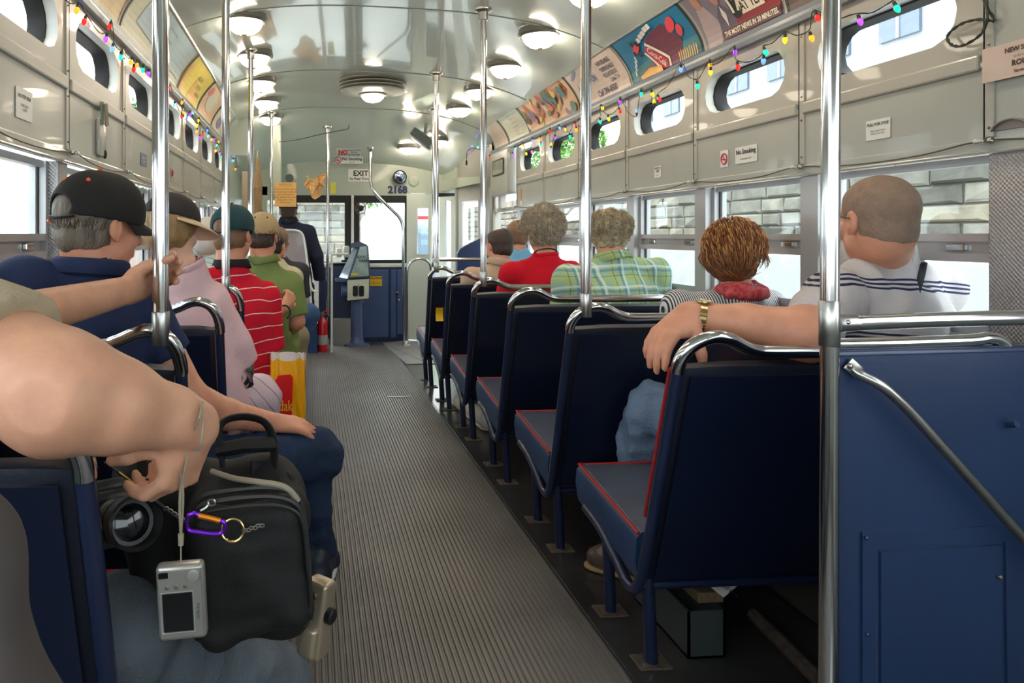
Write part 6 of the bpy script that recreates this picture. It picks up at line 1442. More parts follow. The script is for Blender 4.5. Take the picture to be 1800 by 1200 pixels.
# bell cords with brackets
def bellcord(X, label, side, ks):
    zc = 1.398 if side > 0 else 1.425; t = thing('bell_cord', label, 'cord', (X, JY(2), zc)); pts = []
    for k in ks:
        y = JY(k); pts += [V(X, y, zc + .012), V(X, y + .18, zc - .004), V(X, y + .37, zc - .008), V(X, y + .55, zc - .002)]
        b = obj('bracket', MB().rbox((X - .012, y - .02, zc + .004), (X + .012, y + .012, zc + .018), .004).tube([V(X + side * .02, y - .006, zc + .02), V(X, y - .01, zc + .012)], .006, 6).ball((X, y - .03, zc + .010), .009, 8, 6), m_steel, t, True)
    obj('wire', MB().tube(cm(pts, 4), .0022, 5), m_wire, t)
bellcord(XR - .028, 'thin bell cord on little brackets above the right windows', 1, range(-1, 7))
bellcord(XL + .028, 'thin bell cord on little brackets above the left windows', -1, range(-1, 7))

# ================================================================== notices and fittings on the side walls
def sign(name, label, side, u, v, w, h, mat, lines=(), xo=.004, parent=None, tilt=0.0, lm=None):
    X = (XR - xo) if side > 0 else (XL + xo); c = P(u, v, X=X); U = V(0, -side, 0); W = V(0, 0, 1)
    o = obj(name, MB().prism(rrect(w, h, .004, 2), c + V(side * .0012, 0, 0), U, W, (-side, 0, 0), .0012), mat); tag(o, label, 'sign')
    for (txt, dx, dy, sz, *bo) in lines: letter(txt, sz, lm or m_ink, o, c + U * dx + W * dy + V(-side * .0006, 0, 0), U, W, bold=bo[0] if bo else 0)
    return o
m_white = M('white_sign', (222, 222, 218), .4, var=.03)
def nosmoke(o, c, U, W, r, mat):
    ring = MB(); N = Vector(U).cross(Vector(W)); pts = [c + Vector(U) * r * math.cos(a) + Vector(W) * r * math.sin(a) + N * .001 for a in [2 * math.pi * i / 20 for i in range(20)]]
    ring.tube(pts, r * .12, 4, closed=True).tube([pts[7], pts[17]], r * .1, 4); obj('prohibition_ring', ring, mat, o)
    obj('cigarette', MB().tube([c - Vector(U) * r * .6 - Vector(W) * r * .1 + N * .0006, c + Vector(U) * r * .5 - Vector(W) * r * .1 + N * .0006], r * .09, 4), m_ink, o)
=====
*SET TASK*:
Give an exact copy of the material, leaving out every picture.

*RESULT FOR THIS EXERCISE*:
Write part 6 of the bpy script that recreates this picture. It picks up at line 1442. More parts follow. The script is for Blender 4.5. Take the picture to be 1800 by 1200 pixels.
# bell cords with brackets
def bellcord(X, label, side, ks):
    zc = 1.398 if side > 0 else 1.425; t = thing('bell_cord', label, 'cord', (X, JY(2), zc)); pts = []
    for k in ks:
        y = JY(k); pts += [V(X, y, zc + .012), V(X, y + .18, zc - .004), V(X, y + .37, zc - .008), V(X, y + .55, zc - .002)]
        b = obj('bracket', MB().rbox((X - .012, y - .02, zc + .004), (X + .012, y + .012, zc + .018), .004).tube([V(X + side * .02, y - .006, zc + .02), V(X, y - .01, zc + .012)], .006, 6).ball((X, y - .03, zc + .010), .009, 8, 6), m_steel, t, True)
    obj('wire', MB().tube(cm(pts, 4), .0022, 5), m_wire, t)
bellcord(XR - .028, 'thin bell cord on little brackets above the right windows', 1, range(-1, 7))
bellcord(XL + .028, 'thin bell cord on little brackets above the left windows', -1, range(-1, 7))

# ================================================================== notices and fittings on the side walls
def sign(name, label, side, u, v, w, h, mat, lines=(), xo=.004, parent=None, tilt=0.0, lm=None):
    X = (XR - xo) if side > 0 else (XL + xo); c = P(u, v, X=X); U = V(0, -side, 0); W = V(0, 0, 1)
    o = obj(name, MB().prism(rrect(w, h, .004, 2), c + V(side * .0012, 0, 0), U, W, (-side, 0, 0), .0012), mat); tag(o, label, 'sign')
    for (txt, dx, dy, sz, *bo) in lines: letter(txt, sz, lm or m_ink, o, c + U * dx + W * dy + V(-side * .0006, 0, 0), U, W, bold=bo[0] if bo else 0)
    return o
m_white = M('white_sign', (222, 222, 218), .4, var=.03)
def nosmoke(o, c, U, W, r, mat):
    ring = MB(); N = Vector(U).cross(Vector(W)); pts = [c + Vector(U) * r * math.cos(a) + Vector(W) * r * math.sin(a) + N * .001 for a in [2 * math.pi * i / 20 for i in range(20)]]
    ring.tube(pts, r * .12, 4, closed=True).tube([pts[7], pts[17]], r * .1, 4); obj('prohibition_ring', ring, mat, o)
    obj('cigarette', MB().tube([c - Vector(U) * r * .6 - Vector(W) * r * .1 + N * .0006, c + Vector(U) * r * .5 - Vector(W) * r * .1 + N * .0006], r * .09, 4), m_ink, o)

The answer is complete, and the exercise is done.